Spotify sharpens mobile playlist control — Arabian Post

Spotify has expanded its mobile app with playlist folders, bulk editing, queue management, reshuffle controls and background downloads, marking one of its most practical upgrades for listeners who organise large music, podcast and audiobook libraries on phones.

The update brings several desktop-style controls to iOS and Android, with playlist folders and in-playlist bulk actions being rolled out globally to all users. Premium subscribers gain additional tools, including queue bulk editing, one-tap reshuffling and background downloads on iOS, a change aimed at making offline listening more reliable when the app is closed or network access is weak.

The move addresses a long-standing gap in Spotify’s mobile experience. Playlist folders, first associated with desktop library management, allow users to group playlists by mood, genre, activity, project or personal preference. Until now, many users who built detailed libraries still needed desktop access for full folder organisation, even though mobile listening dominates daily use. The new mobile option lets users create and manage folders directly from the Library section, reducing friction for people who rely almost entirely on smartphones.

Bulk editing is designed to speed up playlist maintenance. Users can select multiple tracks, podcast episodes or audiobook items inside a playlist and move or remove them together. The feature is particularly useful for large playlists, collaborative collections and libraries built over several years, where editing one item at a time can become cumbersome. Spotify is also restoring wider queue control for Premium users, allowing multiple songs in the play queue to be selected and rearranged or removed in one action.

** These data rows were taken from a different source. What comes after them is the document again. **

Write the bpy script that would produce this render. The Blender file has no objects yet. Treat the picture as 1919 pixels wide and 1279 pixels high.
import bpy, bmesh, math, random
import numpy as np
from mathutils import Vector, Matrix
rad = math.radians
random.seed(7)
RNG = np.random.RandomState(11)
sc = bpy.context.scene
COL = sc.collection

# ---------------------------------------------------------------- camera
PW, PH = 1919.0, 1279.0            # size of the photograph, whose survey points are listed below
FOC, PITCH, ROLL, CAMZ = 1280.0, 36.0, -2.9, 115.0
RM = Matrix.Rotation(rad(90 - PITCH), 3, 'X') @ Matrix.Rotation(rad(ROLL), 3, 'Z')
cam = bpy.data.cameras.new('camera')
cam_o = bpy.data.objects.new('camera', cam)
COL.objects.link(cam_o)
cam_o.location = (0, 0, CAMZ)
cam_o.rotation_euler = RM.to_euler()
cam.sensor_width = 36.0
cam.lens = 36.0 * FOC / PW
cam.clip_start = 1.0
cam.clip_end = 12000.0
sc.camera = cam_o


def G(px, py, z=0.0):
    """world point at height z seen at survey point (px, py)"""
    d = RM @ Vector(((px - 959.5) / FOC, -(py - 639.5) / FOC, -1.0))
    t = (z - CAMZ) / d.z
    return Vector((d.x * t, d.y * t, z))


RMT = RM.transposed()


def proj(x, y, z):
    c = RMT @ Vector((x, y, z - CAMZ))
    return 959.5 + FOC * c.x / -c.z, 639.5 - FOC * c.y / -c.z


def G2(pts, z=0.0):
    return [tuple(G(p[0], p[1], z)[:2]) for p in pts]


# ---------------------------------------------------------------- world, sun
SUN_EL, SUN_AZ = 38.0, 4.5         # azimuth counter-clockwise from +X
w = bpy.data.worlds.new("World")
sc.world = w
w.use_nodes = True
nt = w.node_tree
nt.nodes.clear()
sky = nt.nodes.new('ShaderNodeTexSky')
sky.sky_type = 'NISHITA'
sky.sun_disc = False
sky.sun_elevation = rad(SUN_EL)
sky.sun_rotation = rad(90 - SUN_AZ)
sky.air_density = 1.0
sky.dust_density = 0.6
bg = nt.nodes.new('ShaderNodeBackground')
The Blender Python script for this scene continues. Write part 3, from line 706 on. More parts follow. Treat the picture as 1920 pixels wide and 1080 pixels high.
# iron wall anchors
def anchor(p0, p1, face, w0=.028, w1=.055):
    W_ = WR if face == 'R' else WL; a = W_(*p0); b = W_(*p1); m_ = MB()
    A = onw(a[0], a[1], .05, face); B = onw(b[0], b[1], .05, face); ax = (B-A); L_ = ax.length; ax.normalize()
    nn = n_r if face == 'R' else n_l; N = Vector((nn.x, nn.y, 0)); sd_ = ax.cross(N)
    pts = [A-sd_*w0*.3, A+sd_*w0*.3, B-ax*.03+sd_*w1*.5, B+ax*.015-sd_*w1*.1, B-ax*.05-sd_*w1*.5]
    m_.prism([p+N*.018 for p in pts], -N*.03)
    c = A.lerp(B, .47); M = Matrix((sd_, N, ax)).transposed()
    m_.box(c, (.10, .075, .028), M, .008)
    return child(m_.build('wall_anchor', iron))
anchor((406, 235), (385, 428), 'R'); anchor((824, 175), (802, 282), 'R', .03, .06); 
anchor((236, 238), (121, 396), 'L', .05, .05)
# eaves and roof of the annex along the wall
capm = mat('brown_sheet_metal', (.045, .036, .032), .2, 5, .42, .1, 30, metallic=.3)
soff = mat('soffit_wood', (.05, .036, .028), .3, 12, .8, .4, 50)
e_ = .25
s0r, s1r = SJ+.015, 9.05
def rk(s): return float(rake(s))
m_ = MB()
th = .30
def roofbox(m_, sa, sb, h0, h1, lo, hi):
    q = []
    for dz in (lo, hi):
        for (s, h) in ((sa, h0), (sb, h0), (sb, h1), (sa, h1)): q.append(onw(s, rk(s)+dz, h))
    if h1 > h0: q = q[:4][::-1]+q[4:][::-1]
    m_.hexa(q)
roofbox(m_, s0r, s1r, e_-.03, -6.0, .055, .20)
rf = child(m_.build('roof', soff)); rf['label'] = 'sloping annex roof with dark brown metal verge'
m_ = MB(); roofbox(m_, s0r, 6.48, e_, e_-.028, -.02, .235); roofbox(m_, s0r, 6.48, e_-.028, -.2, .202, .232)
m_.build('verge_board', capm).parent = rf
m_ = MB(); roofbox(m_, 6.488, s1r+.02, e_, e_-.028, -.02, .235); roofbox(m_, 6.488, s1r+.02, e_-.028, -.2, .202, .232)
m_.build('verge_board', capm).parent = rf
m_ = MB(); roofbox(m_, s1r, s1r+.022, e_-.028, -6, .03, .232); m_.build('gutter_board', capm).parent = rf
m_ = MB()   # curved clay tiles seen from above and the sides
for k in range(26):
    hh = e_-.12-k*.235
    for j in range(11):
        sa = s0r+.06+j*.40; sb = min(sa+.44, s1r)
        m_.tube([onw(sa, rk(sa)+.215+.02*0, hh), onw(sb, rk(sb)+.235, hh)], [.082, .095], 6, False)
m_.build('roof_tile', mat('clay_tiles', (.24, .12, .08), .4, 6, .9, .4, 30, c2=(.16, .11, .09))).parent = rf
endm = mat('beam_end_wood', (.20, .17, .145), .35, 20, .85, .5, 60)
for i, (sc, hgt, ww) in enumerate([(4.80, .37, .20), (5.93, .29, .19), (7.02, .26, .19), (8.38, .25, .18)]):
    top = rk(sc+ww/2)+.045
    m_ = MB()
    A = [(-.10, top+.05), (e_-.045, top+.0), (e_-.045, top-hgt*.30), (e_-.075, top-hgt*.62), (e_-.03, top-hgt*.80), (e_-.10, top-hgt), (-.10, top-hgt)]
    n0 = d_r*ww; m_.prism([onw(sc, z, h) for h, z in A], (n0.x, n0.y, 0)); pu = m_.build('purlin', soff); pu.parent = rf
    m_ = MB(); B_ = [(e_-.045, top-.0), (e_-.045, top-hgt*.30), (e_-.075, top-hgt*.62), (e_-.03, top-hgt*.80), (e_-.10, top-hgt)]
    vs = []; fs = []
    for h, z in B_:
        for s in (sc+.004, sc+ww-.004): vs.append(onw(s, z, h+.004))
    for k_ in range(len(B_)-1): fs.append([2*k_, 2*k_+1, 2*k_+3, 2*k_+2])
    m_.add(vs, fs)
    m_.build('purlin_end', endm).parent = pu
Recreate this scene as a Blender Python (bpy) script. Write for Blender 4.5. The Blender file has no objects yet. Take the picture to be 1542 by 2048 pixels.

The reshuffle button gives Premium mobile users a quicker way to change the order of a shuffled playlist without switching shuffle off and on again. The feature is relatively small but reflects Spotify’s focus on habitual listening behaviour, where users often return to the same playlists and want variation without building a new queue. It also complements the company’s broader push into personalisation, including algorithmic recommendations, AI-assisted playlist tools and automated sequencing features.

Background downloads on iOS tackle another common pain point. Premium users downloading music, podcasts or other audio will now be able to continue that process while Spotify is not open, with progress notifications showing the status. The change is aimed at listeners preparing for flights, commuting through areas with poor coverage, or travelling in places where mobile data is unreliable or expensive. Offline listening remains a key advantage for paid subscribers, and making downloads more dependable strengthens the distinction between Spotify’s free and Premium tiers.

The rollout comes as Spotify’s business is leaning more heavily on paid users, retention and product quality rather than pure subscriber expansion. The company reported 761 million monthly active users and 293 million Premium subscribers in the first quarter of 2026, with revenue of about €4.5 billion and operating income above €700 million. Premium subscribers remain the main engine of revenue, while advertising has faced uneven demand across digital media markets.

Spotify’s mobile changes also arrive during a phase of intensified competition in streaming. Apple Music, YouTube Music, Amazon Music and regional platforms continue to compete on catalogue access, audio quality, pricing, artist tools and bundling. Spotify’s advantage has often rested on discovery, playlists and cross-device familiarity, but user complaints about app complexity and feature gaps have grown as the service expanded beyond music into podcasts, audiobooks and video.

The latest update signals a shift towards improving core library control rather than adding headline-grabbing formats. For heavy users, the ability to organise folders on mobile may be more meaningful than another discovery feature, because it changes how they manage years of saved content. For casual users, the benefits may be less visible, though bulk edits and better downloads can still reduce irritation in everyday use.

The changes also reflect Spotify’s attempt to serve different types of listeners within one app. Some users depend almost entirely on algorithmic recommendations, while others build highly curated libraries and expect the precision of a file-management system. Playlist folders and bulk editing cater to the latter group, while reshuffle and queue controls support more flexible, lean-back listening.